Возможно, не существовало человеческого типа, который бы Ницше презирал и ненавидел сильней, чем «антисемитские крикуны» (видное место среди которых занимал муж его сестры Бернгард Фёрстер). Однако следует отметить, что он попадал в двойную ловушку, поскольку и он также приписывал евреям почти сверхчеловеческие возможности и связывал эти возможности с их наследственными особенностями, с их «кровью». В этом отношении он оставался сыном своей эпохи, а также своей страны. Среди его современников было множество тех, кто разделял эти взгляды независимо от происхождения и склонностей.

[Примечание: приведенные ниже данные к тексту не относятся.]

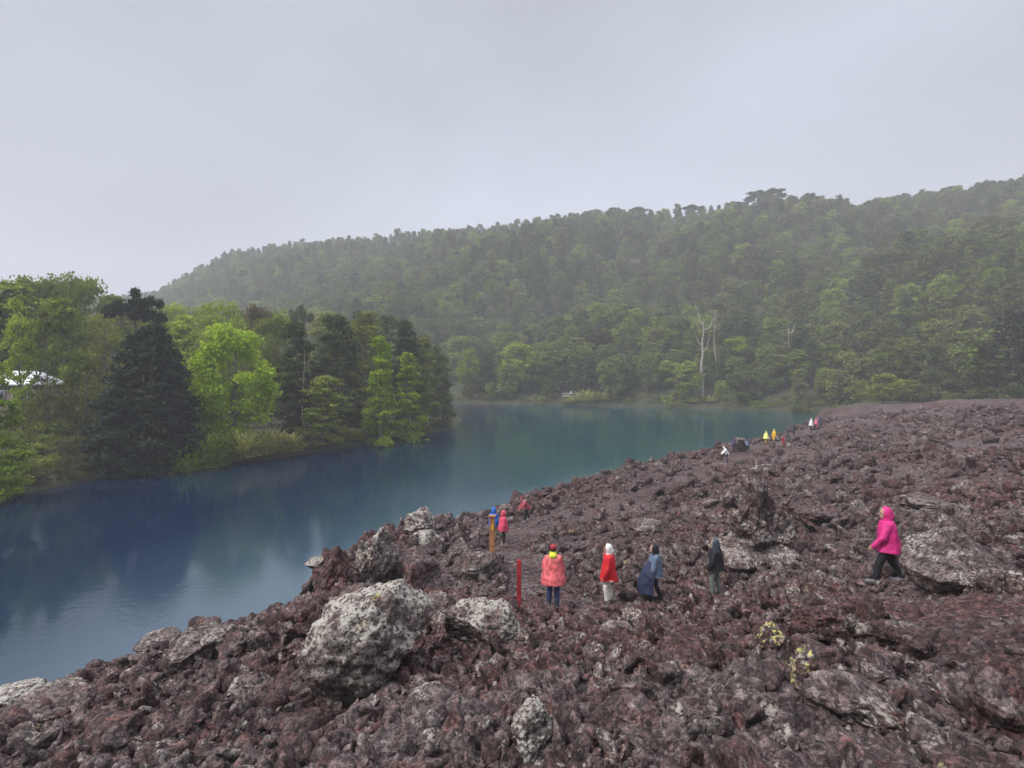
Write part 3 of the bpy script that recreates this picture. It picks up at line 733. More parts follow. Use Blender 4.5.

В 1911 году экономист Вернер Зомбарт опубликовал свой знаменитый трактат «Евреи и экономическая жизнь». Он взялся разрабатывать тему, в которой теоретически игра воображения должна хоть как-то сдерживаться цифрами, Но на самом деле он лишь подхватил вымышленное положение, восходящее к молодым гегельянцам Бруно Бауэру и Карлу Марксу, об идентичности «капитализма» и «иудаизма». Краткий поэтический порыв Зомбарта резюмирует квинтэссенцию его труда: «Подобно солнцу Израиль встает над Европой: повсюду, где он появляется, возникает новая жизнь, тогда как в местах, которые он покидает, все, что процветало до этого момента, начинает гибнуть и чахнуть». Немедленно появились многочисленные опровержения, однако они не помешали признанию этого труда. В следующем году Зомбарт дополнил свое сочинение брошюрой о «Будущем евреев», в которой проблемы капиталистической экономики уступили место вопросам немецкой культуры. Он утверждал там, что евреи держали в своих руках или по крайней мере оказывали решающее влияние на всю национальную культурную жизнь: искусство, литературу, музыку, театр и особенно большую прессу. По его мнению это могло иметь место благодаря тому факту, что в среднем они были гораздо более умными и предприимчивыми, чем немцы. Превосходство, истоки которого Зомбарт также видел в еврейской «крови», порождало проблему, умалчивать о которой было бы обманом, поскольку речь здесь шла о «самой серьезной проблеме рода человеческого». Но он предполагал решать ее отнюдь не с помощью ассимиляции или [межрасового] скрещивания; каждая группа должна сохранять свою оригинальность и чистоту: «Мы против наполовину черной, наполовину белой смеси». Таким образом, Зомбарт выступал за политику апартеида до того, как появился сам этот термин, политику, навязываемую «низшим» большинством «высшему» еврейскому меньшинству.